Here are some ideas. I could go on. This is not well organized.

As for a strike or other device far away from your power, you can simulate having power out there by using a capacitor.

What you do is feed power through a couple of conductors (just to get decent current flow), and feed a capacitor in the range of 100,000 to 470,000 mfd. It should take a bit of time, maybe a half second or two, to charge this capacitor.

But then you have a MASS of stored electrical power. A control voltage is then sent to a relay at the gate. That relay closes, connecting the charged capacitor to the load.

Now, about the load. If it's to unlock or open a gate, it has to be able to respond and release, or better yet spring open, the gate. A puny amount of current, just enough to open a relay, can thus make several amperes of current flow into a load, a latch release. (In fact this is the definition of a RELAY: it relays the control of and release of a high current using a low current.
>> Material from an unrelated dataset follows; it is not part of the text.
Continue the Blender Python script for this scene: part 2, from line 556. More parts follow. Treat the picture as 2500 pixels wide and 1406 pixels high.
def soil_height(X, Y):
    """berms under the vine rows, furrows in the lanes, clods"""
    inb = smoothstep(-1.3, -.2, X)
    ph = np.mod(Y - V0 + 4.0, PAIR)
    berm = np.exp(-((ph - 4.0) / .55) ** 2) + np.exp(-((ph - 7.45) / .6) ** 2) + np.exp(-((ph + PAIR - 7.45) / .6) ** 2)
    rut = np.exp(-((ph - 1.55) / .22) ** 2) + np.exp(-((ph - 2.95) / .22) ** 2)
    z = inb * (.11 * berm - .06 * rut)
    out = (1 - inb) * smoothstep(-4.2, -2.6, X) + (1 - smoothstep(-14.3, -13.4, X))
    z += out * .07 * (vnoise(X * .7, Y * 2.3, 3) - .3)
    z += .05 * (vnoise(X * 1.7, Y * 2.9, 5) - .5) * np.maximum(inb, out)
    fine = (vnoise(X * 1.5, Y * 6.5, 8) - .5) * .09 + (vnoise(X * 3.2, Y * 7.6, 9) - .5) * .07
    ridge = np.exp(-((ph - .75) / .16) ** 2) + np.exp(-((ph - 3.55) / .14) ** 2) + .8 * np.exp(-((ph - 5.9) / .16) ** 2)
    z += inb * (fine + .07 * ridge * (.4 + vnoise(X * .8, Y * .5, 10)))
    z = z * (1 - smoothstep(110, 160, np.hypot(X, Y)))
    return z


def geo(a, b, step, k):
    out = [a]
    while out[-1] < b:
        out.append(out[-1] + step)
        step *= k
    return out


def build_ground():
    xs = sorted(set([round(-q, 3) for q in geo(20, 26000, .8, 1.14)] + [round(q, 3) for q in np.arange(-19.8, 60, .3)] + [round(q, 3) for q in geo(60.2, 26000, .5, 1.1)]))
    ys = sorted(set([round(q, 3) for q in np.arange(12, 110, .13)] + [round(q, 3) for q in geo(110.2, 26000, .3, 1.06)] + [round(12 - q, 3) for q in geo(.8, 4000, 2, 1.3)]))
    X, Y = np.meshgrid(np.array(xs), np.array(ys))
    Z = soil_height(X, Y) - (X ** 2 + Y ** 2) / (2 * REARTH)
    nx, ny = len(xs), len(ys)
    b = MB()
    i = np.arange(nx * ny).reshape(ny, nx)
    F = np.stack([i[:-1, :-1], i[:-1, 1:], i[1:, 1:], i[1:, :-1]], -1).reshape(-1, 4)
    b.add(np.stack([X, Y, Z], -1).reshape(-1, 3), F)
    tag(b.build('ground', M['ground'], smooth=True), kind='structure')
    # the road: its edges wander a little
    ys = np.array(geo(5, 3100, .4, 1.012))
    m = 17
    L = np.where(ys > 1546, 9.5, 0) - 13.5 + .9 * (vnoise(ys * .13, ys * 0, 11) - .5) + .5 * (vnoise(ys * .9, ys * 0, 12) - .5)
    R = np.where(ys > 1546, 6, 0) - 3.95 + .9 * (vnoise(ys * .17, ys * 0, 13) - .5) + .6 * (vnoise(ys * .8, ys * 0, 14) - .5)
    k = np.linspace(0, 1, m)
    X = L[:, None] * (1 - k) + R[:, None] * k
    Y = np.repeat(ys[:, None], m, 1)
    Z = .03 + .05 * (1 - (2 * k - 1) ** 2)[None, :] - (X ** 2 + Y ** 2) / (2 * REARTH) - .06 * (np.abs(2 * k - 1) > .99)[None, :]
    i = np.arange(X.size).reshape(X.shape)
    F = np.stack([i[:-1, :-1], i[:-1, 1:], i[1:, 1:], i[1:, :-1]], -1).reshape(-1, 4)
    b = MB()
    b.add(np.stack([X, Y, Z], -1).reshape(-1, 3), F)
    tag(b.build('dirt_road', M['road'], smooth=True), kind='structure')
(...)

It's a relay. Use a diode across the coil.

EDIT START
With the large capacitor, you have a HUGE amount of current for a small amount of time. That's why you want the opener to spring the door open; the voltage on the capacitor rapidly lowers to whatever you'd get with the wire all by itself, and the current lowers to whatever the wire would deliver to the load if the capacitor were not there.
EDIT END

About cameras.
The one manufacturer I've spoken with did not even understand my question when I asked them what the minimum voltage was that the camera could function with. So it's up to you to find out.

Meanwhile, when power flows through a wire, the resistance of the wire lowers the voltage that is delivered at the load. The hot and the ground EACH reduce the voltage. I did the math a bit this morning and came up with a few things.

Four 24 gauge wires, wired in parallel, have about the same resistance as one 18 gauge wire. If you had a 100 foot run of 18 gauge wire (which is 200 feet of wire because there's a hundred feet of hot lead and a hundred feet of ground lead), and a camera (PLUS IR LEDs) that draws 500 mA, you'd have a voltage drop of .6385 volts, so a 12 volt supply would deliver 11.3615 volts. Your 200 foot run will have twice the drop, so you'd have 10.723 volts at the load.

To figure voltage drop, determine the current your load requires. Multiply that current by the ohms per foot that the wire has. Putting wires in parallel lowers the resistance. A helpful rule of thumb is never to beat your wife with anything larger in diameter than your thumb. No, wait, that's the origin of the term... rule of thumb that doubling up wires results in a conductor that is nearly equal in resistance to a wire size three numbers smaller. For instance, two 24s in parallel have the resistance of a 21 gauge wire. Two of those 2x24 in parallel have the resistance of an 18 gauge wire.

Once you have the voltage drop, subtract that from the supply voltage. That's the voltage at the load.

Okay, you know that the voltage drops, but what about the amps....
There are some ways that envisioning delivering water through a pipe can help you. If you have some water (electrons) that can be pumped at a particular pressure (voltage) through a pipe that limits the flow (resistance), some things can make sense.

Your regulated supply is your pump. The size of the pipe limits how much water you can push through it. And if you're trying to use the flow and the pressure of the water to do some kind of work at the far end, the flow allowed by the pipe is crucial. The pipe limits the water flow (current) and reduces the push from the pump (the voltage) available to do the work.

The electrical current is the voltage divided by the resistance, so it will simply be what it will be depending on those amounts.

There's sometimes a misunderstanding about current specs of power supplies. A 12 volt 1 am power supply will supply, say, 500 mA to a camera when its LEDs are on. On the other hand, a 12 volt 500 amp power supply will supply 500 mA to the same camera. Yup, that's right -- the same voltage and the same load mean the same current. What's different between those two cases is that the second power supply could power a crapload more cameras, and the second supply could probably start a fire if its output is shorted, since a short would make it deliver 500 amps until protective circuits or devices kick in. But even this follows the same rules about current -- a short circuit is a circuit with zero ohms, so doing the math, the current would be infinite. The power supply can't do that, so it will put out its maximum current of 500 amps.

You end your post asking if something is mathematically correct. Anything you do is mathematically correct because you can't make it mathemaically incorrect. 3+1 is never 5... Will enough power get to the load? That's the question.